Thursday, July 22, 2010

Player gender and race in video games

When you play a video game that lets you create your character, what do you make them look like?
Overwhelmingly, people choose to make the avatar their own gender and race. Searching for the reason why, one's first natural instinct is to think, Players create avatars that look like them to immerse themselves in the game. But you'll give your guy chiseled abs and a sharp jawline even if you don't have them. The argument becomes People create idealized versions of themselves. This holds more water, but I'm not sure it fully explains why players almost never stray from their own sex and ethnicity. Players change many things that aren't "ideal" for them: they'll give their character a neon blue mohawk or a handlebar moustache, but they still stick to their race and sex. Even in fantasy games like The Elder Scrolls that offer non-human species like reptilian and feline humanoid races, most gamers I've talked to avoid these groups on their first playthrough.

As Lauren points out to me, however, "Sex and race are the parts of us that we can't change. Even if you don't have a blue mohawk, it would be possible to grow one; you just don't want one in real life. So with your avatar you can create this more outrageous version of yourself. You could never actually turn yourself Asian, though, whether you wanted to or not, and it would be weird if the 'ideal, outrageous' version of yourself involved you being another ethnicity."
It's a good point. But I'm not convinced "outrageous idealism" and subconscious ethnocentrism are mutually exclusive. It's no coincidence main characters in games with non-customizable avatars are predominantly white males; white males make up the largest demographic of both gamers and game developers.
Yes, there are a smattering of games with female and non-white leads, but the video game industry runs on franchises. The Price of Persia series is arguably the only major franchise with a non-white lead, and it's a whitewashed version of Iran. The biggest single game with a dark-skinned main character was Grand Theft Auto: San Andreas, and naturally, it was a story of street gangs.
The only two major franchises with consistent female main characters are Tomb Raider and Metroid, and both of those series' sales are nowhere near the white male giants of Mario, Halo, The Legend of Zelda, and Call of Duty. Imagine if at the end of Halo 3, Master Chief finally took off his helmet to reveal he's black or Arab. How do you think the Halo-playing populace would react?

But back to games with customizable avatars. If you're a white guy like me, next time you play Fallout, try being a hispanic woman. See if it changes the way you think about your character or the way you react to events in the game. I believe that deep down, we choose the gender and ethnicity we're familiar with because it's exactly that--familiar. It's comfortable to us. Video games are a unique artform because they allow us to personally walk a mile in someone else's shoes. You love walking in a pro athlete's cleats and a space marine's boots. Now try walking in heels.


  1. Truth to a lot of this. I'd like to add that I have a friend who is male, but dresses in females clothing to go to parties and things, is totally straight, but just tries his best to look pretty. He'll always make his avatar a female, and while he makes it the same race, gender isn't exactly the optimal thing.

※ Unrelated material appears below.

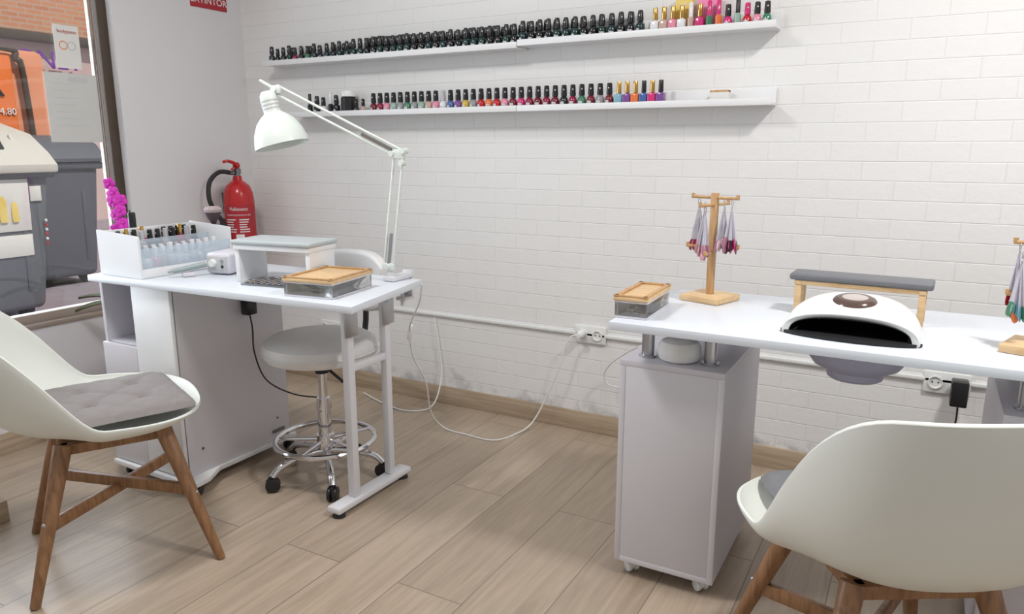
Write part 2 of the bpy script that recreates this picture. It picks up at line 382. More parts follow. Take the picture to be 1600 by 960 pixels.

    On my first playthrough of Elder Scrolls, I wanted to be an Orc/Ogre. I'm a big guy, and I like being a strong bastard. I dunno if an Ogre is my ideal self, but it's what I do.

    You're totally right on the wanting to be something, especially something connectible. Well done.

  2. I'm a little even said yourself that whatever race or gender you decide to be doesn't change the gameplay whatsoever (at least in fallout). So why would it "change the way you think about your character or the way you react to events in the game"? Would a hispanic female character react to the events differently than a white male character, especially if she was still an avatar controlled by the same white male sitting in his parents' basement? I don't think so. And if someone really reacted to this change of race in gender in a dramatically different way, wouldn't that be a little sexist/racist? When you're playing as a black male in fallout, do you make decisions based on "what a black male would do"? I don't think so.

    I don't think the way for people to combat any of their underlying ethnocentrism is through video gaming. And if it is, the best way to do this is for video game developers to start having lead characters as non-white and non-male, as you mentioned. I think if you looked at a game like The Sims where you can create multiple characters, you'd see that people definitely do employ the opportunity to create male and females, as well as characters of other races, and don't have any real qualms with doing so. I remember when I played Tony Hawk 3, I made a whole cast of female skaters, with black and hispanic skaters represented, because you had the option to change skin tone. But there was still a character "Lauren", who looked like me (except probably in an outfit i'd never dare to wear in real life). Just like how when you played The Sims, you made "Jake Shapiro" who was skinny and white with black hair.

    Would making my "Lauren" skater a black girl have really allowed me to "walk a mile in a black girl's shoes"? I bet a black girl would say no. And would you tell a black guy who made a black avatar instead of a white one that he has some subconscious ethnocentrism? I bet you wouldn't.

    P.S. I love you and I am flattered that you would quote me in your blog :] This makes me a little more inclined to read the shark post now.